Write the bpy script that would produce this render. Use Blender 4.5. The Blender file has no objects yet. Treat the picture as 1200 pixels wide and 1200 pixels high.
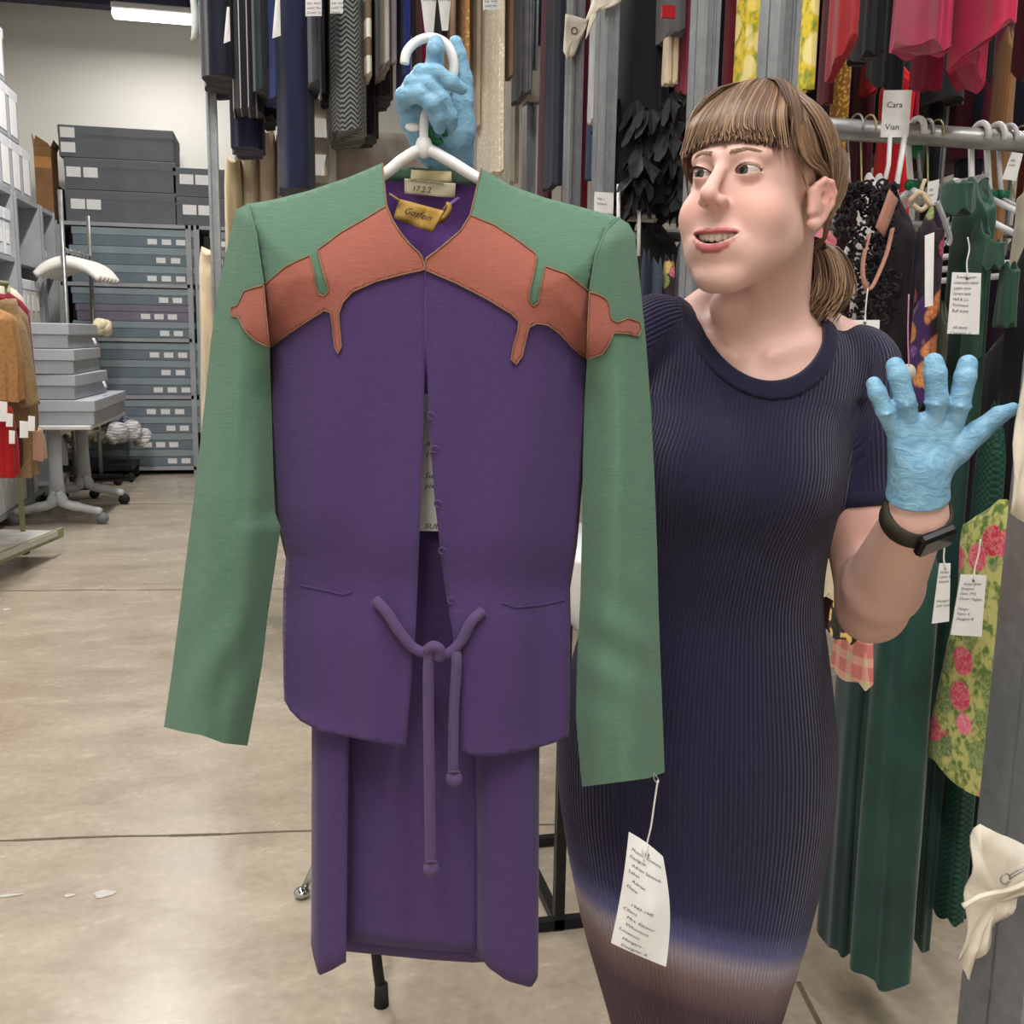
import bpy, math, random
import numpy as np
from mathutils import Vector, Matrix
from mathutils.geometry import delaunay_2d_cdt

random.seed(7); np.random.seed(7)
SC = bpy.context.scene
COL = SC.collection
PI = math.pi

# ------------------------------------------------------------------ camera frame
F = 1200.0; YAW = math.radians(13); PIT = math.radians(9.7); ROLL = 0.017; CZ = 1.4
FH = np.array([math.sin(YAW), math.cos(YAW), 0.0]); RT = np.array([math.cos(YAW), -math.sin(YAW), 0.0]); ZZ = np.array([0, 0, 1.0])
_fw = FH*math.cos(PIT)-ZZ*math.sin(PIT); _up = FH*math.sin(PIT)+ZZ*math.cos(PIT)
CU = _up*math.cos(ROLL)-RT*math.sin(ROLL); CR = RT*math.cos(ROLL)+_up*math.sin(ROLL)
C0 = np.array([0, 0, CZ])
def ray(px, py): return _fw+(px-600)/F*CR+(600-py)/F*CU
def PH(px, py, h): r = ray(px, py); return C0+r*(h/(r@FH))
def PZ(px, py, z): r = ray(px, py); return C0+r*((z-CZ)/r[2])
def PY(px, py, v): r = ray(px, py); return C0+r*(v/r[1])
def PX(px, py, u): r = ray(px, py); return C0+r*(u/r[0])

cam = bpy.data.cameras.new('camera'); co = bpy.data.objects.new('camera', cam); COL.objects.link(co)
cam.sensor_width = 36; cam.lens = 36; cam.clip_start = 0.05; cam.clip_end = 100
Mx = Matrix(((CR[0], CU[0], -_fw[0], 0), (CR[1], CU[1], -_fw[1], 0), (CR[2], CU[2], -_fw[2], CZ), (0, 0, 0, 1)))
co.matrix_world = Mx
SC.camera = co

# ------------------------------------------------------------------ materials
def lin(c):
    out = []
    for x in c[:3]:
        x = x/255.0
        out.append(x/12.92 if x <= 0.04045 else ((x+0.055)/1.055)**2.4)
    return (*out, 1.0)
class NT:
    """small node-tree writer"""
    def __init__(s, name):
        s.m = bpy.data.materials.new(name); s.m.use_nodes = True
        s.t = s.m.node_tree; s.n = s.t.nodes; s.l = s.t.links
        s.b = s.n['Principled BSDF']; s.out = s.n['Material Output']
    def node(s, typ, **kw):
        n = s.n.new(typ)
        for k, v in kw.items():
            if k.startswith('i_'):
                key = k[2:]; n.inputs[int(key) if key.isdigit() else key.replace('_', ' ')].default_value = v
            else: setattr(n, k, v)
        return n
    def link(s, a, b): s.l.new(a, b)
    def coord(s, kind='Object', scale=(1, 1, 1), rot=(0, 0, 0)):
        tc = s.node('ShaderNodeTexCoord'); mp = s.node('ShaderNodeMapping')
        mp.inputs['Scale'].default_value = scale; mp.inputs['Rotation'].default_value = rot
        s.link(tc.outputs[kind], mp.inputs['Vector']); return mp.outputs[0]
    def noise(s, vec, scale, detail=4, rough=.55, dist=0):
        n = s.node('ShaderNodeTexNoise'); n.inputs['Scale'].default_value = scale; n.inputs['Detail'].default_value = detail
        n.inputs['Roughness'].default_value = rough; n.inputs['Distortion'].default_value = dist
        s.link(vec, n.inputs['Vector']); return n
    def ramp(s, fac, stops, interp='LINEAR'):
        r = s.node('ShaderNodeValToRGB'); r.color_ramp.interpolation = interp
        e = r.color_ramp.elements
        while len(e) < len(stops): e.new(0.5)
        for el, (p, c) in zip(e, stops): el.position = p; el.color = lin(c)
        s.link(fac, r.inputs[0]); return r.outputs[0]
    def mix(s, fac, a, b, blend='MIX'):
        m = s.node('ShaderNodeMix', data_type='RGBA', blend_type=blend)
        for sock, v in ((m.inputs[0], fac), (m.inputs[6], a), (m.inputs[7], b)):
            if isinstance(v, (int, float)): sock.default_value = v
            elif isinstance(v, tuple): sock.default_value = lin(v)
            else: s.link(v, sock)
        return m.outputs[2]
    def math(s, op, a, b=None, c=None):
        m = s.node('ShaderNodeMath', operation=op)
        for i, v in enumerate((a, b, c)):
            if v is None: continue
            if isinstance(v, (int, float)): m.inputs[i].default_value = v
            else: s.link(v, m.inputs[i])
        return m.outputs[0]
    def bump(s, h, strength=.3, dist=.002, prev=None):
        b = s.node('ShaderNodeBump'); b.inputs['Strength'].default_value = strength; b.inputs['Distance'].default_value = dist
        s.link(h, b.inputs['Height'])
        if prev is not None: s.link(prev, b.inputs['Normal'])
        s.link(b.outputs[0], s.b.inputs['Normal']); return b.outputs[0]
    def set(s, **kw):
        for k, v in kw.items():
            i = s.b.inputs[k.replace('_', ' ')]
            if isinstance(v, tuple): i.default_value = lin(v)
            elif isinstance(v, (int, float)): i.default_value = v
            else: s.link(v, i)
        return s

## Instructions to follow
The material above holds pictures; copy everything else in it exactly.

## Exercise output
Write the bpy script that would produce this render. Use Blender 4.5. The Blender file has no objects yet. Treat the picture as 1200 pixels wide and 1200 pixels high.
import bpy, math, random
import numpy as np
from mathutils import Vector, Matrix
from mathutils.geometry import delaunay_2d_cdt

random.seed(7); np.random.seed(7)
SC = bpy.context.scene
COL = SC.collection
PI = math.pi

# ------------------------------------------------------------------ camera frame
F = 1200.0; YAW = math.radians(13); PIT = math.radians(9.7); ROLL = 0.017; CZ = 1.4
FH = np.array([math.sin(YAW), math.cos(YAW), 0.0]); RT = np.array([math.cos(YAW), -math.sin(YAW), 0.0]); ZZ = np.array([0, 0, 1.0])
_fw = FH*math.cos(PIT)-ZZ*math.sin(PIT); _up = FH*math.sin(PIT)+ZZ*math.cos(PIT)
CU = _up*math.cos(ROLL)-RT*math.sin(ROLL); CR = RT*math.cos(ROLL)+_up*math.sin(ROLL)
C0 = np.array([0, 0, CZ])
def ray(px, py): return _fw+(px-600)/F*CR+(600-py)/F*CU
def PH(px, py, h): r = ray(px, py); return C0+r*(h/(r@FH))
def PZ(px, py, z): r = ray(px, py); return C0+r*((z-CZ)/r[2])
def PY(px, py, v): r = ray(px, py); return C0+r*(v/r[1])
def PX(px, py, u): r = ray(px, py); return C0+r*(u/r[0])

cam = bpy.data.cameras.new('camera'); co = bpy.data.objects.new('camera', cam); COL.objects.link(co)
cam.sensor_width = 36; cam.lens = 36; cam.clip_start = 0.05; cam.clip_end = 100
Mx = Matrix(((CR[0], CU[0], -_fw[0], 0), (CR[1], CU[1], -_fw[1], 0), (CR[2], CU[2], -_fw[2], CZ), (0, 0, 0, 1)))
co.matrix_world = Mx
SC.camera = co

# ------------------------------------------------------------------ materials
def lin(c):
    out = []
    for x in c[:3]:
        x = x/255.0
        out.append(x/12.92 if x <= 0.04045 else ((x+0.055)/1.055)**2.4)
    return (*out, 1.0)
class NT:
    """small node-tree writer"""
    def __init__(s, name):
        s.m = bpy.data.materials.new(name); s.m.use_nodes = True
        s.t = s.m.node_tree; s.n = s.t.nodes; s.l = s.t.links
        s.b = s.n['Principled BSDF']; s.out = s.n['Material Output']
    def node(s, typ, **kw):
        n = s.n.new(typ)
        for k, v in kw.items():
            if k.startswith('i_'):
                key = k[2:]; n.inputs[int(key) if key.isdigit() else key.replace('_', ' ')].default_value = v
            else: setattr(n, k, v)
        return n
    def link(s, a, b): s.l.new(a, b)
    def coord(s, kind='Object', scale=(1, 1, 1), rot=(0, 0, 0)):
        tc = s.node('ShaderNodeTexCoord'); mp = s.node('ShaderNodeMapping')
        mp.inputs['Scale'].default_value = scale; mp.inputs['Rotation'].default_value = rot
        s.link(tc.outputs[kind], mp.inputs['Vector']); return mp.outputs[0]
    def noise(s, vec, scale, detail=4, rough=.55, dist=0):
        n = s.node('ShaderNodeTexNoise'); n.inputs['Scale'].default_value = scale; n.inputs['Detail'].default_value = detail
        n.inputs['Roughness'].default_value = rough; n.inputs['Distortion'].default_value = dist
        s.link(vec, n.inputs['Vector']); return n
    def ramp(s, fac, stops, interp='LINEAR'):
        r = s.node('ShaderNodeValToRGB'); r.color_ramp.interpolation = interp
        e = r.color_ramp.elements
        while len(e) < len(stops): e.new(0.5)
        for el, (p, c) in zip(e, stops): el.position = p; el.color = lin(c)
        s.link(fac, r.inputs[0]); return r.outputs[0]
    def mix(s, fac, a, b, blend='MIX'):
        m = s.node('ShaderNodeMix', data_type='RGBA', blend_type=blend)
        for sock, v in ((m.inputs[0], fac), (m.inputs[6], a), (m.inputs[7], b)):
            if isinstance(v, (int, float)): sock.default_value = v
            elif isinstance(v, tuple): sock.default_value = lin(v)
            else: s.link(v, sock)
        return m.outputs[2]
    def math(s, op, a, b=None, c=None):
        m = s.node('ShaderNodeMath', operation=op)
        for i, v in enumerate((a, b, c)):
            if v is None: continue
            if isinstance(v, (int, float)): m.inputs[i].default_value = v
            else: s.link(v, m.inputs[i])
        return m.outputs[0]
    def bump(s, h, strength=.3, dist=.002, prev=None):
        b = s.node('ShaderNodeBump'); b.inputs['Strength'].default_value = strength; b.inputs['Distance'].default_value = dist
        s.link(h, b.inputs['Height'])
        if prev is not None: s.link(prev, b.inputs['Normal'])
        s.link(b.outputs[0], s.b.inputs['Normal']); return b.outputs[0]
    def set(s, **kw):
        for k, v in kw.items():
            i = s.b.inputs[k.replace('_', ' ')]
            if isinstance(v, tuple): i.default_value = lin(v)
            elif isinstance(v, (int, float)): i.default_value = v
            else: s.link(v, i)
        return s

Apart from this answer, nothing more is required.